[Description of the task] Include in the output only the lines from the opening of the records through the line containing "lumpy('weld_bead', [con(x_, y_, .000)", each printed exactly; pictures are omitted.

--- Recorded data ---

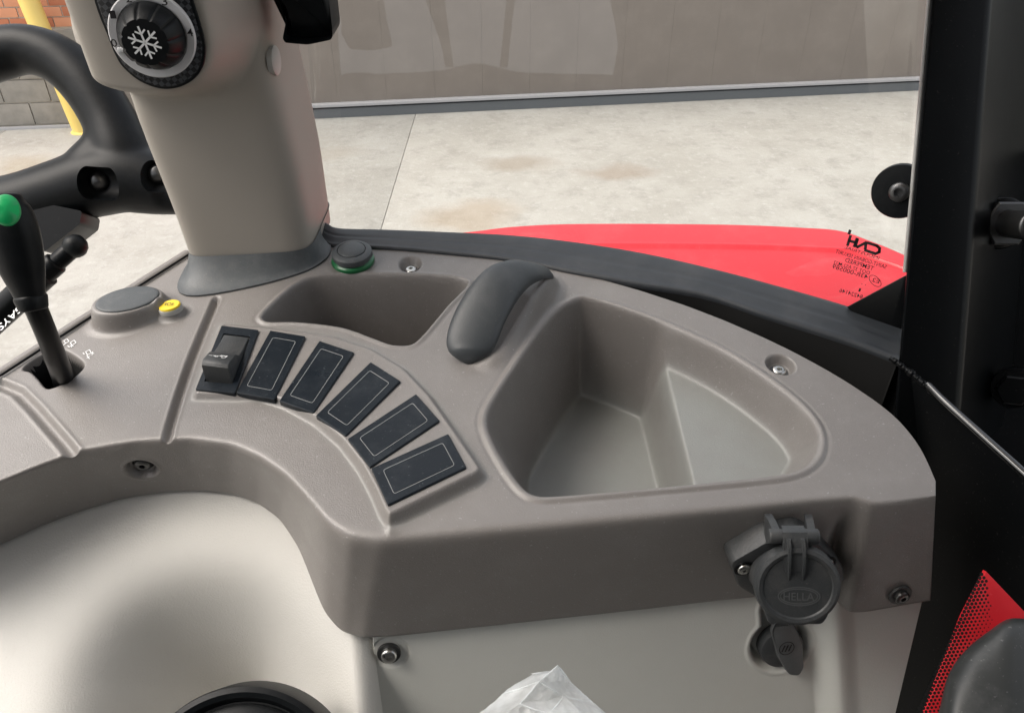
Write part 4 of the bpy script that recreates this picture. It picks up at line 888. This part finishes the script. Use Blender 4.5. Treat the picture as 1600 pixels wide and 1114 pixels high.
# --- sill and lower frame
SC = [(480, 366), (560, 380), (760, 396), (1000, 440), (1200, 490), (1320, 530), (1392, 556), (1440, 590), (1478, 625), (1540, 682), (1600, 736), (1800, 920)]
sc = cat(SC, 200); S3 = con(sc[:, 0], sc[:, 1], -.004); sill = thing('cab_sill', S3[150], 'black painted cab frame dropping below the post and window rail', 'cab frame')
rws = [S3 + np.array([0, .004, -.002]), S3 + np.array([0, 0, -.006])] + [S3 + np.array([0, .0, -.006]) + np.array([.0, .01, -1]) * k for k in np.linspace(.03, .75, 10)]
grid_obj('sill_plate', np.array(rws), K['matte'], sill, flip=True)
0 and print('DEPTHS glass', (dcn - CAM) @ FWD, 'sill', [(hit(x_, y_, S3[170], np.array([0, 1., 0])) - CAM) @ FWD for x_, y_ in ((1541, 895), (1450, 1100), (1590, 1000))])
tb_ = [con(x_, y_, .002) for x_, y_ in ((1450, 600), (1478, 628), (1540, 684), (1600, 738), (1720, 850))]
build('sill_tube', tube([p_ - Z * .0005 for p_ in tb_], [.0023] * 5, 24, res=40), mat('shiny_black_paint', (.003, .0035, .004, 1), .2, spec=.8, coat=.4), sill, sharp=60)
lumpy('weld_bead', [con(x_, y_, .000) for x_, y_ in ((1392, 560), (1412, 574), (1432, 590), (1450, 606), (1468, 622))], .0017, K['dsteel'], sill, 11)

# --- lower right: mudguard seen through dotted glass border, grey cover
LD = .40
lw = thing('lower_window', at(1530, 1000, LD), 'red edged dotted glass border showing red mudguard at the lower right', 'window')
rp4 = at(*np.array([(1536, 890), (1700, 1062), (1700, 1250), (1405, 1250), (1440, 1114), (1500, 960)], float).T, LD + .012)
build('red_backing', prism(rp4, FWD * -1, .003, .0005), K['red'], lw)
mk = M_(); nhole = 0
# printed border: dark dots that shrink away from the edge
eA = at(1536, 884, LD); eB = at(1424, 1126, LD); ed = norm(eB - eA); en = norm(at(1600, 1000, LD) - eA); en = norm(en - ed * (en @ ed)); step = 6.4 * LD / F; Ln = np.linalg.norm(eB - eA)
for i in range(2, int(Ln / step) + 6):
    for j in range(0, 9):
        if j > i * .75: continue
        c = eA + ed * (i + .5 * (j % 2)) * step + en * (j + .6) * step * .87 + (CAM - eA) * .002; rad = step * (.50 - .045 * j)
        q_ = np.arange(8) * math.pi / 4; mk.add(c + np.outer(np.cos(q_) * rad, ed) + np.outer(np.sin(q_) * rad, en), [tuple(range(8))])
o = build('dotted_border', mk, K['hole'], lw, smooth=False); o['kind'] = 'stuff'
gc = thing('grey_cover', at(1560, 1060, .40), 'scuffed dark grey plastic cover rising into the lower right corner', 'cover')
gx = np.linspace(0, 1, 50)[None, :]; gy_ = np.linspace(0, 1, 50)[:, None]
cvt = cat([(1440, 1180), (1468, 1110), (1484, 1050), (1512, 1012), (1546, 985), (1572, 968), (1600, 966), (1680, 975)], 50)
PXg = cvt[:, 0][None, :] + gy_ * 10; PYg = cvt[:, 1][None, :] * (1 - gy_) + 1320 * gy_; dpth = .385 - .04 * np.sqrt(np.clip(gy_, 0, 1)) + 0 * gx
P = at(PXg, PYg, np.broadcast_to(dpth, PXg.shape)); P = np.vstack([CAM + (P[:1] - CAM) * 1.07 - Z * .004, P])
grid_obj('cover_shell', P, mat('scuffed_grey', (.035, .038, .038, 1), .42, dust=.3, dust_col=(.2, .2, .2, 1), dscale=30, speck=.5), gc, flip=True)

# --- plastic bag
def bagmat():
    m = bpy.data.materials.new('clear_bag'); m.use_nodes = True; t = m.node_tree; N = t.nodes; L = t.links; b = N['Principled BSDF']; out = N['Material Output']
    b.inputs['Base Color'].default_value = (.93, .96, .97, 1); b.inputs['Roughness'].default_value = .15; tr = N.new('ShaderNodeBsdfTransparent'); mx = N.new('ShaderNodeMixShader')
    n = N.new('ShaderNodeTexNoise'); n.inputs['Scale'].default_value = 70; n.inputs['Detail'].default_value = 6; tc = N.new('ShaderNodeTexCoord'); L.new(tc.outputs['Object'], n.inputs[0])
    r = N.new('ShaderNodeMapRange'); r.inputs[1].default_value = .35; r.inputs[2].default_value = .7; r.inputs[3].default_value = .5; r.inputs[4].default_value = .92; L.new(n.outputs[0], r.inputs[0])
    bp = N.new('ShaderNodeBump'); bp.inputs['Distance'].default_value = .002; bp.inputs['Strength'].default_value = .6; L.new(n.outputs[0], bp.inputs['Height']); L.new(bp.outputs[0], b.inputs['Normal'])
    tl = N.new('ShaderNodeBsdfTranslucent'); tl.inputs[0].default_value = (.98, 1, 1, 1); m2 = N.new('ShaderNodeMixShader'); m2.inputs[0].default_value = .4; L.new(b.outputs[0], m2.inputs[1]); L.new(tl.outputs[0], m2.inputs[2])
    L.new(r.outputs[0], mx.inputs[0]); L.new(tr.outputs[0], mx.inputs[1]); L.new(m2.outputs[0], mx.inputs[2]); L.new(mx.outputs[0], out.inputs[0]); return m
BM = bagmat(); bd = .30
pts = {'a': (732, 1124, .300), 'b': (784, 1082, .305), 'c': (830, 1050, .31), 'd': (862, 1046, .308), 'e': (871, 1037, .300), 'f': (893, 1065, .310), 'g': (926, 1096, .305), 'h': (962, 1124, .300),
       'i': (842, 1062, .296), 'j': (812, 1097, .292), 'k': (880, 1085, .300), 'l': (858, 1112, .290), 'm': (905, 1108, .293), 'n': (830, 1150, .285), 'o': (900, 1160, .285), 'p': (730, 1200, .29), 'q': (970, 1200, .29), 'r': (780, 1120, .290)}
ks = list(pts); V_ = np.array([at(*pts[k][:2], pts[k][2]) for k in ks]); ix = {k: i for i, k in enumerate(ks)}
tris = ['abr', 'brj', 'bci', 'bij', 'cdi', 'dei', 'eif', 'ifk', 'ikj', 'jkl', 'kfg', 'kgm', 'klm', 'ghm', 'rjn', 'jln', 'lno', 'lmo', 'mho', 'arp', 'rnp', 'hoq', 'nop', 'opq']
bag = thing('plastic_bag', V_.mean(0), 'crumpled clear plastic bag poking up at the bottom edge', 'bag')
o = build('bag_film', M_().add(V_, [tuple(ix[c] for c in t) for t in tris]), BM, bag, sharp=None)
sb = o.modifiers.new('s', 'SUBSURF'); sb.subdivision_type = 'SIMPLE'; sb.levels = 5
evaluated(o)
from mathutils import noise as mn
for v in o.data.vertices:
    c = v.co.copy(); p1 = c * 55; p2 = c * 130 + Vector((3, 1, 7)); w_ = mn.noise_vector(c * 40) * .35
    a1 = 1 - abs(mn.noise(p1 + w_)) * 2.2; a2 = 1 - abs(mn.noise(p2 + w_ * 2)) * 2.2
    a3 = 1 - abs(mn.noise(c * 330 + w_ * 3)) * 2.2; v.co = c + Vector(tuple(-FWD)) * (.0010 * a1 + .0010 * a2 + .0004 * a3) + mn.noise_vector(c * 90) * .0006
o.data.polygons.foreach_set('use_smooth', [True] * len(o.data.polygons)); o.data.set_sharp_from_angle(angle=R(25))

for k_ in ('bi', 'ik', 'kg', 'ei', 'ij', 'jl', 'kl', 'ef', 'fg', 'de', 'cd'):
    A_ = V_[ix[k_[0]]]; B_ = V_[ix[k_[1]]]; m_ = (A_ * .6 + B_ * .4) - FWD * .0016
    build('fold', tube([A_ - FWD * .0012, m_, B_ - FWD * .0012], [.0001, .00028, .0001], 6, res=8, caps=False), BM, bag)
# ================================================================== CAB SHELL (out of view, added and sized for the light on the console)
shell = mat('headliner', (.30, .28, .25, 1), .9); floor_m = mat('blocker_dark', (.05, .05, .05, 1), .8); mat_m = mat('floor_bounce_grey', (.14, .135, .125, 1), .85)
rf = build('unseen_cab_roof', box((.14, -.40, CAM[2] + .70), .70, .90, .04, bev=.01), shell, smooth=False); rf['kind'] = 'structure'  # out-of-view roof, cut back and shifted to let light onto the console
fl_ = build('cab_floor', box((0, -.45, CAM[2] - 1.15), .8, .75, .02, bev=.005), mat_m, smooth=False); fl_['kind'] = 'structure'  # out-of-view floor, its grey set for bounce light on the lower panels

RY = -1.15
wl = roundpoly(np.array([(x_, RY, z_) for x_, z_ in ((-.72, 1.2), (.82, 1.2), (.82, 2.895), (.03, 2.895), (.01, 2.70), (-.10, 2.665), (-.29, 2.625), (-.40, 2.60), (-.5, 2.588), (-.665, 2.58), (-.685, 2.67), (-.672, 2.895), (-.72, 2.895))]), .01, 3)
rw = build('light_block_rear', prism(wl, (0, 1, 0), .03, .002), floor_m, smooth=False); rw['kind'] = 'structure'  # added out of view to darken the fascia; opening outlined for its window reflection
rb = build('reflection_bar', prism(np.array([(x_, RY + .03, z_) for x_, z_ in ((-.52, 2.89), (-.475, 2.89), (-.40, 2.60), (-.44, 2.60))]), (0, 1, 0), .02, .002), floor_m, smooth=False); rb['kind'] = 'structure'  # unseen bar added to make the dark band reflected in the window
for sx0 in (.84, -.734):
    sw_ = build('light_block_side', box((sx0, -.72, 2.05), .015, .40, .80, bev=.004), floor_m, smooth=False); sw_['kind'] = 'structure'  # unseen walls added to block light coming from behind
seat = thing('unseen_seat', (.05, -.55, CAM[2] - .7), 'unseen black seat added behind the viewpoint to darken the console front', 'seat')  # out-of-view seat put in to darken the console front
sm_ = mat('seat_fabric', (.03, .03, .03, 1), .9)
build('seat_cushion', box((.05, -.45, CAM[2] - .62), .25, .24, .06, bev=.03), sm_, seat)
build('backrest', box((.05, -.72, CAM[2] - .25), .24, .06, .38, bev=.04), sm_, seat)
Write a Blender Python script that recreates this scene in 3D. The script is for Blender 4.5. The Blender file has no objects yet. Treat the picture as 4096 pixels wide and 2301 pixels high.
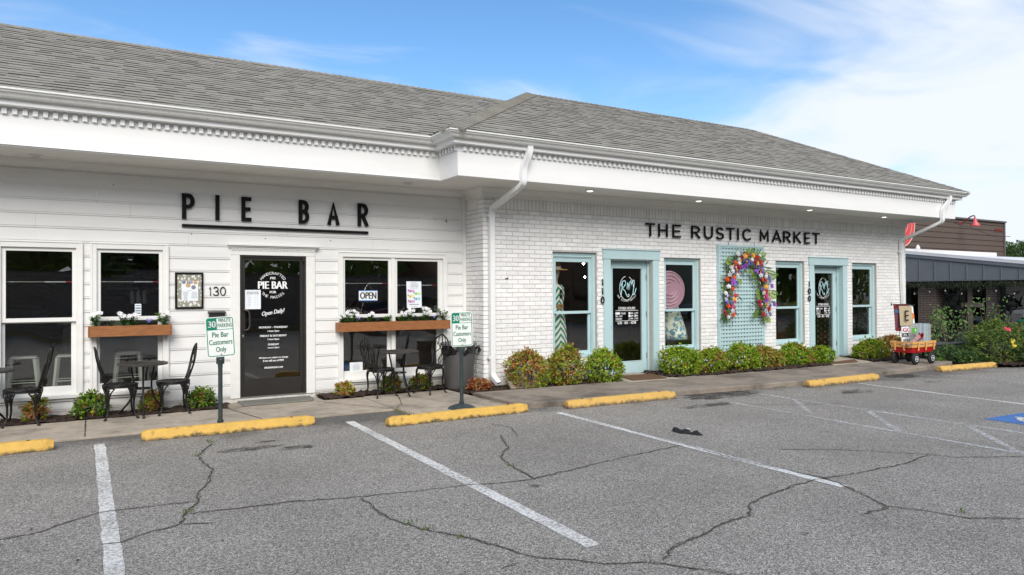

---

[Response]
Write part 4 of the bpy script that recreates this picture. It picks up at line 888. This part finishes the script. Use Blender 4.5. Treat the picture as 1600 pixels wide and 1114 pixels high.
# --- sill and lower frame
SC = [(480, 366), (560, 380), (760, 396), (1000, 440), (1200, 490), (1320, 530), (1392, 556), (1440, 590), (1478, 625), (1540, 682), (1600, 736), (1800, 920)]
sc = cat(SC, 200); S3 = con(sc[:, 0], sc[:, 1], -.004); sill = thing('cab_sill', S3[150], 'black painted cab frame dropping below the post and window rail', 'cab frame')
rws = [S3 + np.array([0, .004, -.002]), S3 + np.array([0, 0, -.006])] + [S3 + np.array([0, .0, -.006]) + np.array([.0, .01, -1]) * k for k in np.linspace(.03, .75, 10)]
grid_obj('sill_plate', np.array(rws), K['matte'], sill, flip=True)
0 and print('DEPTHS glass', (dcn - CAM) @ FWD, 'sill', [(hit(x_, y_, S3[170], np.array([0, 1., 0])) - CAM) @ FWD for x_, y_ in ((1541, 895), (1450, 1100), (1590, 1000))])
tb_ = [con(x_, y_, .002) for x_, y_ in ((1450, 600), (1478, 628), (1540, 684), (1600, 738), (1720, 850))]
build('sill_tube', tube([p_ - Z * .0005 for p_ in tb_], [.0023] * 5, 24, res=40), mat('shiny_black_paint', (.003, .0035, .004, 1), .2, spec=.8, coat=.4), sill, sharp=60)
lumpy('weld_bead', [con(x_, y_, .000) for x_, y_ in ((1392, 560), (1412, 574), (1432, 590), (1450, 606), (1468, 622))], .0017, K['dsteel'], sill, 11)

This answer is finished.